There is a fourth line of descent, through the children of women taken to
other countries by the captains of trading vessels. The myth of the Tasmanian Aboriginal extinction was created from a third grouping of Aboriginal people who were removed from their land, when captured by George Augustus Robinson, under the 1830’s policies of Governor Arthur’s solution to the Aboriginal problem in the 1820’s. These people consisted of many different Kinship Groupings. It is the tragedy of the then government that they became the political “final solution to the Aboriginal problem”. Approximately 230 Aboriginal people were either forcibly removed from their land within the settled areas, or surrendered to the government in states of exhaustion, were taken to Wybalenna on Flinders Island and then later, when the majority had died, the remaining 47 were removed to Oyster Cove. This was a place considered unfit for convicts. It is this group, which included Truganni and William Laney (King Billy) who left no descendants that forms the basis of the extinction myth. The history of those ancestral Kin incarcerated at Wybelenna, offer a third and completely separate history for the Tasmanian Aboriginal people. The “round-up” is not Palawa nor Lia Pootah history. This is a shared history for both surviving groups. Being Tasmanian Aboriginal today means that we have a female Aboriginal
ancestor and a non Aboriginal male ancestor. Within the Tasmanian Aboriginal community to be Aboriginal we must have a
non Aboriginal ancestor. It is this
mixed ancestry which makes the Tasmanian Aboriginal unique within Aboriginal
Australia, and testament to the ability of our ancestors to survive a genocide
attempt. Unfortunately for the Tasmanian Aboriginal community one group
have taken power. For many generations poor education has meant that oral transmission of
culture has taught the young their heritage and white outsiders have written
about Aboriginal life from their own non Aboriginal European cultural
perspectives. The early part of the nineteenth century saw books, letters,
journals, official accounts describe the Tasmanian Aboriginal people from a
limited contact base. Every one of
these accounts are of great value to today’s Aboriginal people. They are not the whole truth and in some accounts not even a partial
truth. It is the present tragedy
that non Aboriginal writers using the myth of the extinction of the Tasmanian
Aboriginal people have written a history based in theory not fact. Some of this outsider literature is more credible, some less.
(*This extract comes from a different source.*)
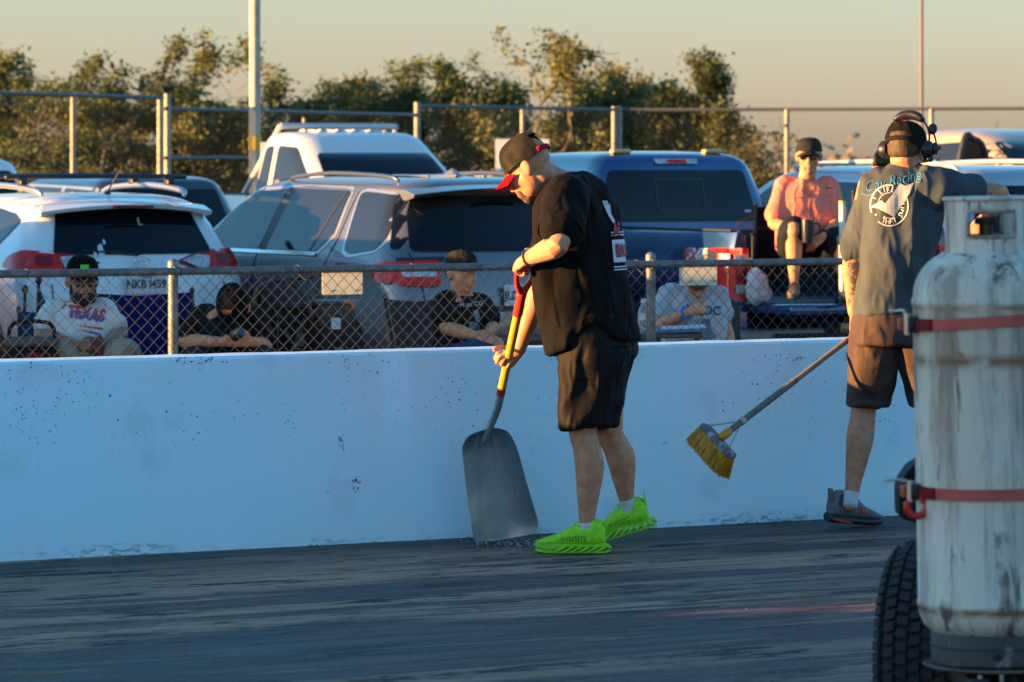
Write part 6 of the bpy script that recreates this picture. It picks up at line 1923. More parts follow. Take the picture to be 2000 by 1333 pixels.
# man in pink on the tailgate
D = 28.75
b, sh, q, base, h = sitter(D, dict(head=(1580, 305, -.02), sl=(1620, 362, .05), sr=(1528, 362, .02), el=(1640, 432, .02), er=(1510, 436, -.08), wl=(1606, 464, -.30), wr=(1556, 452, -.32), hl=(1606, 482, .12), hr=(1546, 482, .10),
    kl=(1640, 470, -.30), kr=(1550, 446, -.38), al=(1652, 566, -.25), ar=(1551, 562, -.34), ground=(1580, 590)), 'man in coral pink shirt sitting on the pickup tailgate', SKIN_A, cloth('coral_shirt', (.84, .235, .165), (.76, .19, .135)), cloth('navy_shorts', (.014, .018, .030)),
    girth=1.16, hs=1.08, f=-DV * .98 - RV * .12, hf=-DV * .97 - RV * .10 - ZV * .05, capm=(cloth('grey_cap', (.055, .058, .06)), cloth('grey_cap', (.055, .058, .06))), cap_kw=dict(brim_len=.070, tall=.088, flat=.9), shoes=mat('shoe_leather', (.16, .10, .06), .7), sleeve=.80,
    hands=dict(l=dict(fwd=-RV * .75 - ZV * .5 - DV * .1, palm=-RV * .2 + DV * .6 - ZV * .3, thumb=-1, curl=(.6, .8, .6)), r=dict(fwd=RV * .9 - ZV * .05 - DV * .2, palm=DV * .6 - ZV * .5, thumb=1, curl=(.6, .8, .6))))
glasses(b, base, q['head'], h[0], h[1], 1.08); beard_on(b, base, q['head'], h[0], h[1], mat('grey_goatee', (.30, .22, .17), .9), 1.03, full=False)
# open collar and placket
CP = MATS['coral_shirt']
patch(sh, base, D, [(1566, 344), (1594, 344), (1586, 366), (1581, 374), (1575, 366)], SKIN_A, 'open_neck', .003)
for s_ in (-1, 1): patch(sh, base, D, [(1580 + s_ * 1, 376), (1580 + s_ * 9, 372), (1580 + s_ * 21, 350), (1580 + s_ * 18, 340), (1580 + s_ * 12, 346)], CP, 'collar', .012)
patch(sh, base, D, [(1577, 378), (1583, 378), (1580, 468), (1574, 468)], cloth('coral_seam', (.66, .19, .14)), 'placket', .005)
for poly in ([(1536, 376), (1566, 376), (1566, 384), (1551, 388), (1536, 384)], [(1592, 372), (1622, 370), (1622, 378), (1607, 383), (1592, 380)]): patch(sh, base, D, poly, CP, 'pocket_flap', .005)
patch(sh, base, D, [(1614, 366), (1626, 364), (1626, 368), (1614, 370)], mat('logo_dark', (.05, .05, .06), .6), 'logo_tab', .008)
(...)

It all needs to be read and considered with care and remembered that
Aboriginal people did not write their history only whites offered their
interpretation. Historically the Tasmanian Aboriginal has always attracted writers who
are given labels as authorities. Most
of these authors write from a theoretical point of view supported by
circumstantial evidence or they add a minimum of new material while they verify
and endorse another writer’s theory. This
is the basis of the problem for the Tasmanian Aboriginal people of today. It is a white theoretical history written by whites to tell us who we
are. We are only now telling our history as it was and now is. Today it is the Palawa history that is being foisted as the true
Tasmanian Aboriginal history. Lia
Pootah history is presently banned in schools on Palawa authority and even
unavailable in the shops. Lia
Pootah have been trying for 8 years to remedy this situation where the
democratic right of all Tasmanians to be able to decide what they want to read
and learn is their free choice. To
be Aboriginal in Tasmania depends on the whim of the Palawa and their confused
historical beliefs about their own culture. Only Lia Pootah have to prove their heritage the Palawa claim theirs on
white academic argument that is not documented within the historical record.
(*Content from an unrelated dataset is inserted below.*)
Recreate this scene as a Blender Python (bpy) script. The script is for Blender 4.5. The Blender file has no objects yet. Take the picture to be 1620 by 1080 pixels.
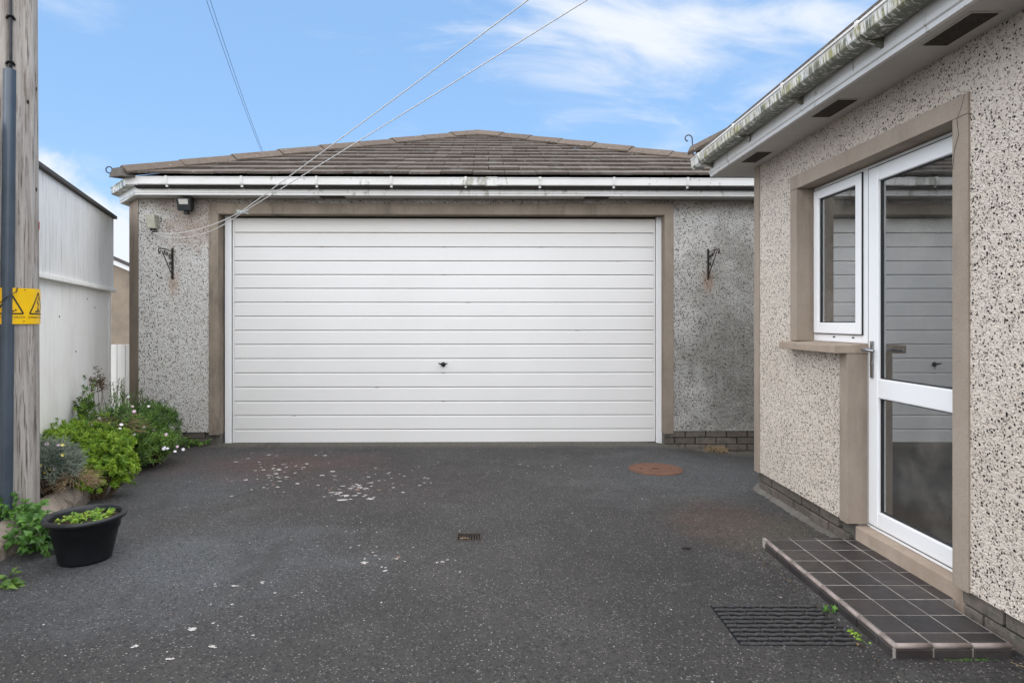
import bpy, bmesh, math, random
from mathutils import Vector, Matrix
random.seed(7)
S = bpy.context.scene
COL = S.collection
PI = math.pi

# ------------------------------------------------------------------ camera
EYE = 1.3
cd = bpy.data.cameras.new('camera'); cam = bpy.data.objects.new('camera', cd); COL.objects.link(cam)
cam.location = (0, 0, EYE); cam.rotation_euler = (PI/2, 0, 0)
cd.sensor_width = 36; cd.lens = 36*1000/1620
cd.shift_x = 26/1620; cd.shift_y = -32/1620
cd.clip_start = .05; cd.clip_end = 2000
S.camera = cam

# ------------------------------------------------------------------ exposure, sun
S.view_settings.view_transform = 'Standard'; S.view_settings.look = 'None'
S.view_settings.gamma = 1; S.view_settings.use_curve_mapping = False
S.view_settings.exposure = 0.92
SUN_DIR = Vector((.10, .48, -.87)).normalized()
sl = bpy.data.lights.new('sun', 'SUN'); so = bpy.data.objects.new('sun', sl); COL.objects.link(so)
sl.energy = 3.7; sl.angle = math.radians(150); sl.color = (1, .93, .835)
so.rotation_euler = SUN_DIR.to_track_quat('-Z', 'Y').to_euler(); so.location = (-10, -10, 20)

# ------------------------------------------------------------------ world
W = bpy.data.worlds.new('World'); S.world = W; W.use_nodes = True
nt = W.node_tree; N = nt.nodes; L = nt.links; N.clear()
def wn(t, **k):
    n = N.new(t)
    for a, b in k.items(): setattr(n, a, b)
    return n
def wmath(op, a, b=None, c=None):
    n = wn('ShaderNodeMath', operation=op)
    for i, v in enumerate((a, b, c)):
        if v is None: continue
        if isinstance(v, (int, float)): n.inputs[i].default_value = v
        else: L.new(v, n.inputs[i])
    return n.outputs[0]
def wvec(op, a, b=None):
    n = wn('ShaderNodeVectorMath', operation=op)
    for i, v in enumerate((a, b)):
        if v is None: continue
        if isinstance(v, (tuple, list, Vector)): n.inputs[i].default_value = tuple(v)
        else: L.new(v, n.inputs[i])
    return n.outputs['Value'] if op == 'DOT_PRODUCT' else n.outputs[0]
sky = wn('ShaderNodeTexSky', sky_type='NISHITA'); sky.sun_disc = False
sky.sun_elevation = math.asin(-SUN_DIR.z); sky.sun_rotation = math.atan2(-SUN_DIR.x, -SUN_DIR.y)
sky.air_density = 1.0; sky.dust_density = .6; sky.ozone_density = 1.0
tc = wn('ShaderNodeTexCoord'); D = tc.outputs['Generated']
def cloud(cx, cy, ax, ang, lx, ly, nscale, amt, off):
    """an elongated cloud bank round one direction of the sky"""
    c = Vector((cx, 1, cy)).normalized()
    r = Vector((0, 0, 1)).cross(c).normalized()*-1; u = r.cross(c).normalized()
    if u.z < 0: u = -u
    a = r*math.cos(ang)+u*math.sin(ang); b = u*math.cos(ang)-r*math.sin(ang)
    da = wmath('DIVIDE', wvec('DOT_PRODUCT', wvec('SUBTRACT', D, c), a), lx)
    db = wmath('DIVIDE', wvec('DOT_PRODUCT', wvec('SUBTRACT', D, c), b), ly)
    front = wvec('DOT_PRODUCT', D, c)
    r2 = wmath('ADD', wmath('MULTIPLY', da, da), wmath('MULTIPLY', db, db))
    base = wmath('SUBTRACT', 1, wmath('SQRT', r2))
    cx_ = wn('ShaderNodeCombineXYZ'); L.new(wmath('MULTIPLY', wmath('MULTIPLY', da, lx), ax), cx_.inputs[0]); L.new(wmath('MULTIPLY', db, ly), cx_.inputs[1]); cx_.inputs[2].default_value = off
    nz = wn('ShaderNodeTexNoise'); nz.inputs['Scale'].default_value = nscale; nz.inputs['Detail'].default_value = 9
    nz.inputs['Roughness'].default_value = .58; nz.inputs['Distortion'].default_value = .5
    L.new(cx_.outputs[0], nz.inputs['Vector'])
    m = wmath('ADD', wmath('MULTIPLY', base, amt), wmath('MULTIPLY', wmath('SUBTRACT', nz.outputs['Fac'], .47), 4.2))
    mr = wn('ShaderNodeMapRange', interpolation_type='SMOOTHSTEP'); mr.inputs['From Min'].default_value = 0.05; mr.inputs['From Max'].default_value = 1.5
    L.new(m, mr.inputs['Value'])
    return wmath('MULTIPLY', mr.outputs[0], wmath('GREATER_THAN', front, .2))
c1 = cloud(.27, .44, .30, -.24, .36, .10, 12, 1.15, 3.1)
c2 = cloud(.10, .56, .42, -.20, .22, .06, 9, 1.2, 8.3)
c3 = cloud(-.63, .10, .9, -.62, .22, .10, 13, 2.6, 5.7)
c4 = cloud(.50, .50, .40, .05, .22, .06, 13, .8, 1.7)
nz = wn('ShaderNodeTexNoise'); nz.inputs['Scale'].default_value = 2.6; nz.inputs['Detail'].default_value = 8; nz.inputs['Roughness'].default_value = .55
mp = wn('ShaderNodeMapping'); mp.inputs['Scale'].default_value = (1, 1, 2.6); mp.inputs['Location'].default_value = (2.3, 1.0, .4); L.new(D, mp.inputs[0]); L.new(mp.outputs[0], nz.inputs['Vector'])
gm = wn('ShaderNodeMapRange', interpolation_type='SMOOTHSTEP'); gm.inputs['From Min'].default_value = .58; gm.inputs['From Max'].default_value = .8
L.new(nz.outputs['Fac'], gm.inputs['Value'])
mask = wmath('MAXIMUM', wmath('MAXIMUM', c1, c3), wmath('MAXIMUM', wmath('MULTIPLY', c2, .35), wmath('MULTIPLY', c4, .6)))
mask = wmath('MAXIMUM', mask, wmath('MULTIPLY', gm.outputs[0], .8))
mask = wmath('MULTIPLY', mask, .9)
# pale air added to the clear sky
pale = wn('ShaderNodeMixRGB', blend_type='MIX'); pale.inputs[0].default_value = .62
L.new(sky.outputs[0], pale.inputs[1]); pale.inputs[2].default_value = (1.95, 3.6, 6.2, 1)
mx = wn('ShaderNodeMixRGB', blend_type='MIX'); L.new(mask, mx.inputs[0]); L.new(pale.outputs[0], mx.inputs[1]); mx.inputs[2].default_value = (5.3, 5.5, 5.8, 1)
bg = wn('ShaderNodeBackground'); L.new(mx.outputs[0], bg.inputs[0]); bg.inputs[1].default_value = .095
wo = wn('ShaderNodeOutputWorld'); L.new(bg.outputs[0], wo.inputs[0])

# ------------------------------------------------------------------ material helpers
class M:
    def __init__(s, name, rough=.8, spec=.3):
        s.m = bpy.data.materials.new(name); s.m.use_nodes = True
        s.nt = s.m.node_tree; s.b = s.nt.nodes['Principled BSDF']
        s.b.inputs['Roughness'].default_value = rough
        s.b.inputs['Specular IOR Level'].default_value = spec
        s.geo = s.nt.nodes.new('ShaderNodeNewGeometry'); s.P = s.geo.outputs['Position']
    def n(s, t, **k):
        x = s.nt.nodes.new(t)
        for a, b in k.items(): setattr(x, a, b)
        return x
    def link(s, a, b): s.nt.links.new(a, b)
    def put(s, sock, v):
        if isinstance(v, (int, float)): sock.default_value = v
        elif isinstance(v, (tuple, list)): sock.default_value = tuple(v) if len(v) == 4 or sock.type == 'VECTOR' else (*v, 1)
        else: s.link(v, sock)
    def math(s, op, a, b=None, c=None, clamp=False):
        x = s.n('ShaderNodeMath', operation=op, use_clamp=clamp)
        for i, v in enumerate((a, b, c)):
            if v is not None: s.put(x.inputs[i], v)
        return x.outputs[0]
    def vm(s, op, a, b=None):
        x = s.n('ShaderNodeVectorMath', operation=op); s.put(x.inputs[0], a)
        if b is not None: s.put(x.inputs[1], b)
        return x.outputs['Value'] if op in ('LENGTH', 'DOT_PRODUCT', 'DISTANCE') else x.outputs[0]
    def map(s, scale=(1, 1, 1), vec=None, loc=(0, 0, 0)):
        x = s.n('ShaderNodeMapping'); x.inputs['Scale'].default_value = scale; x.inputs['Location'].default_value = loc
        s.link(vec or s.P, x.inputs[0]); return x.outputs[0]
    def noise(s, scale, detail=4, rough=.55, vec=None, dist=0):
        x = s.n('ShaderNodeTexNoise'); x.inputs['Scale'].default_value = scale; x.inputs['Detail'].default_value = detail
        x.inputs['Roughness'].default_value = rough; x.inputs['Distortion'].default_value = dist
        s.link(vec or s.P, x.inputs['Vector']); return x.outputs['Fac']
    def voro(s, scale, vec=None, rnd=1, feature='F1'):
        x = s.n('ShaderNodeTexVoronoi', feature=feature); x.inputs['Scale'].default_value = scale; x.inputs['Randomness'].default_value = rnd
        s.link(vec or s.P, x.inputs['Vector']); return x
    def rng(s, v, a, b, c=0., d=1., smooth=True):
        x = s.n('ShaderNodeMapRange', interpolation_type='SMOOTHSTEP' if smooth else 'LINEAR')
        for i, q in enumerate((v, a, b, c, d)): s.put(x.inputs[i], q)
        return x.outputs[0]
    def mix(s, f, a, b, mode='MIX'):
        x = s.n('ShaderNodeMixRGB', blend_type=mode); s.put(x.inputs[0], f); s.put(x.inputs[1], a); s.put(x.inputs[2], b); return x.outputs[0]
    def xyz(s, i, vec=None):
        x = s.n('ShaderNodeSeparateXYZ'); s.link(vec or s.P, x.inputs[0]); return x.outputs[i]
    def blob(s, c, r, noise=None, soft=.6, scale=(1, 1, 1)):
        v = s.vm('MULTIPLY', s.vm('SUBTRACT', s.P, tuple(c)), tuple(scale))
        d = s.vm('LENGTH', v)
        if noise is not None: d = s.math('ADD', d, s.math('MULTIPLY', s.math('SUBTRACT', noise, .5), r*1.6))
        return s.rng(d, r*(1-soft), r*(1+soft*.4), 1, 0)
    def bump(s, h, strength=.5, dist=.01, prev=None):
        x = s.n('ShaderNodeBump'); x.inputs['Strength'].default_value = strength; x.inputs['Distance'].default_value = dist
        s.link(h, x.inputs['Height'])
        if prev is not None: s.link(prev, x.inputs['Normal'])
        s.link(x.outputs[0], s.b.inputs['Normal']); return x.outputs[0]
    def col(s, v): s.put(s.b.inputs['Base Color'], v)
    def done(s): return s.m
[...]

Recent court cases have shown the limitations of white records and
archival material and opened up the knowledge that there are significant gaps
within the documented Tasmanian genealogical records for all Tasmanians. Previous to 1850 the gaps in the birth deaths and marriages records are
well known. Historical
documentation shows that Tasmanian Aboriginal people were rarely ever named in
documents and if they were it was with an European name. One of the better known examples is the “Native Woman” who was
partnered with Alexander Campbell. A
history is known about her and their child but who she was is lost. This is a typical history of Lia Pootah women.
The Palawa base their proof of descent within the questionable groupings
of family relationships published by Brian Plomley and Bill Mollison’s
incomplete genealogical thesis based on Bass Strait Islander family trees.
The Palawa accept oral traditions for their own bloodlines but deny Lia
Pootah oral traditions of Kinship. Within Aboriginal tradition no group can determine anything for a Kinship Group to which they do not belong. While the larger non Aboriginal population may be unaware of this cultural Taboo the mainland Aboriginal people working with the Palawa are not, but they do nothing to inform the correct Aboriginal customs for the broader Tasmanian Aboriginal community.